§ REQUIREMENT:
Each line from the start of the entries through the line that contains "R = math.radians" should be output exactly, please.

§ MATERIAL SHOWN:
———

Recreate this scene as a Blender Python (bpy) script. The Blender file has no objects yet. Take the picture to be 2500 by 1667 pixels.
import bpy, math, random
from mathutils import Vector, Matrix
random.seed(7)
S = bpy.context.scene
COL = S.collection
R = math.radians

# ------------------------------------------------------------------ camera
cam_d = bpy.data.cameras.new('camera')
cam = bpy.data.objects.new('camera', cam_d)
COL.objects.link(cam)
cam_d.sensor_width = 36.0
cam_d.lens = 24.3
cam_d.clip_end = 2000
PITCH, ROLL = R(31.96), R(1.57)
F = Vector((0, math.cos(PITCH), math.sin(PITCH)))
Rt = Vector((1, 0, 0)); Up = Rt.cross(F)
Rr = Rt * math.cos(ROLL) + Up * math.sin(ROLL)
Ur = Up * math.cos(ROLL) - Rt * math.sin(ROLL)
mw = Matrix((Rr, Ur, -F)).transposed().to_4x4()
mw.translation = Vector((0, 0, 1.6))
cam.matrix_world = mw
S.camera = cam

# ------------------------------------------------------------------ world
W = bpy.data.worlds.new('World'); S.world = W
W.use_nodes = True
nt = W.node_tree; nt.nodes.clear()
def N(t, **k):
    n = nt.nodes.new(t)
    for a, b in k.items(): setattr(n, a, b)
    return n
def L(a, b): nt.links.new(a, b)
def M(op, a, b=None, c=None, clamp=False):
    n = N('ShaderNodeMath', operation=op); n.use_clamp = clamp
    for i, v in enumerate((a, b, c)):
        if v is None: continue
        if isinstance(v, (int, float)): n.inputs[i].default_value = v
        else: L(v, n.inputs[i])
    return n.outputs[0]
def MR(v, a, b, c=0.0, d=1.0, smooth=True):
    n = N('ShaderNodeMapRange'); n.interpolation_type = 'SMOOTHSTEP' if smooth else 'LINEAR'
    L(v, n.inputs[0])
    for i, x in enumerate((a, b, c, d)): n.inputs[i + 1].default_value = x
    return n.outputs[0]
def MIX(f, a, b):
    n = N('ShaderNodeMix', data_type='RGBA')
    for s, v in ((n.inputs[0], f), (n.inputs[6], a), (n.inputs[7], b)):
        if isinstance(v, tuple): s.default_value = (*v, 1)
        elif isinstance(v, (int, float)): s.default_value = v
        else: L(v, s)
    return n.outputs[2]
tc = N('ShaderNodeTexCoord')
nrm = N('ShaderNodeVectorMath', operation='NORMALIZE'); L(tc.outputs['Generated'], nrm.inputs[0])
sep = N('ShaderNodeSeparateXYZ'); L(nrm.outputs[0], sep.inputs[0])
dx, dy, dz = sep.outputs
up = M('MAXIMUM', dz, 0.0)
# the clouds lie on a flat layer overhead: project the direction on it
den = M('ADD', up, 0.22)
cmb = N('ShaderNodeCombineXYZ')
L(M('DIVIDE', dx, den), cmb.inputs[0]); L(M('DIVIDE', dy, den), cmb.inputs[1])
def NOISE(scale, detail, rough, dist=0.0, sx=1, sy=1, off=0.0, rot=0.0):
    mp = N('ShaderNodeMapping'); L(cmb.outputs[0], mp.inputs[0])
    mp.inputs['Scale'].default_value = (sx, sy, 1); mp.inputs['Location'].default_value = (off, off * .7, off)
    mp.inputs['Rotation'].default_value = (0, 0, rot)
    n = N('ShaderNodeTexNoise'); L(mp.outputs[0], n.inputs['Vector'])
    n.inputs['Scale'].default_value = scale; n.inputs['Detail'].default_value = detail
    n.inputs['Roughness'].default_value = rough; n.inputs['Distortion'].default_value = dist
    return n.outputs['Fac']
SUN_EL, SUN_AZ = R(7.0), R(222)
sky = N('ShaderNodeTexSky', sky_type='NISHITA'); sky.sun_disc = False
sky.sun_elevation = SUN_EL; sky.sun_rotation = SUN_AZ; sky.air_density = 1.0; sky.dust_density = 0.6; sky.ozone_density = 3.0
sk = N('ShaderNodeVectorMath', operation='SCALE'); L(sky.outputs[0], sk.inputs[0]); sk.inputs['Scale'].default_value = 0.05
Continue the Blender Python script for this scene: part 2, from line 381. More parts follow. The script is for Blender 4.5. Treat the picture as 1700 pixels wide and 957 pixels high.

———

§ EXERCISE ANSWER:
Recreate this scene as a Blender Python (bpy) script. The Blender file has no objects yet. Take the picture to be 2500 by 1667 pixels.
import bpy, math, random
from mathutils import Vector, Matrix
random.seed(7)
S = bpy.context.scene
COL = S.collection
R = math.radians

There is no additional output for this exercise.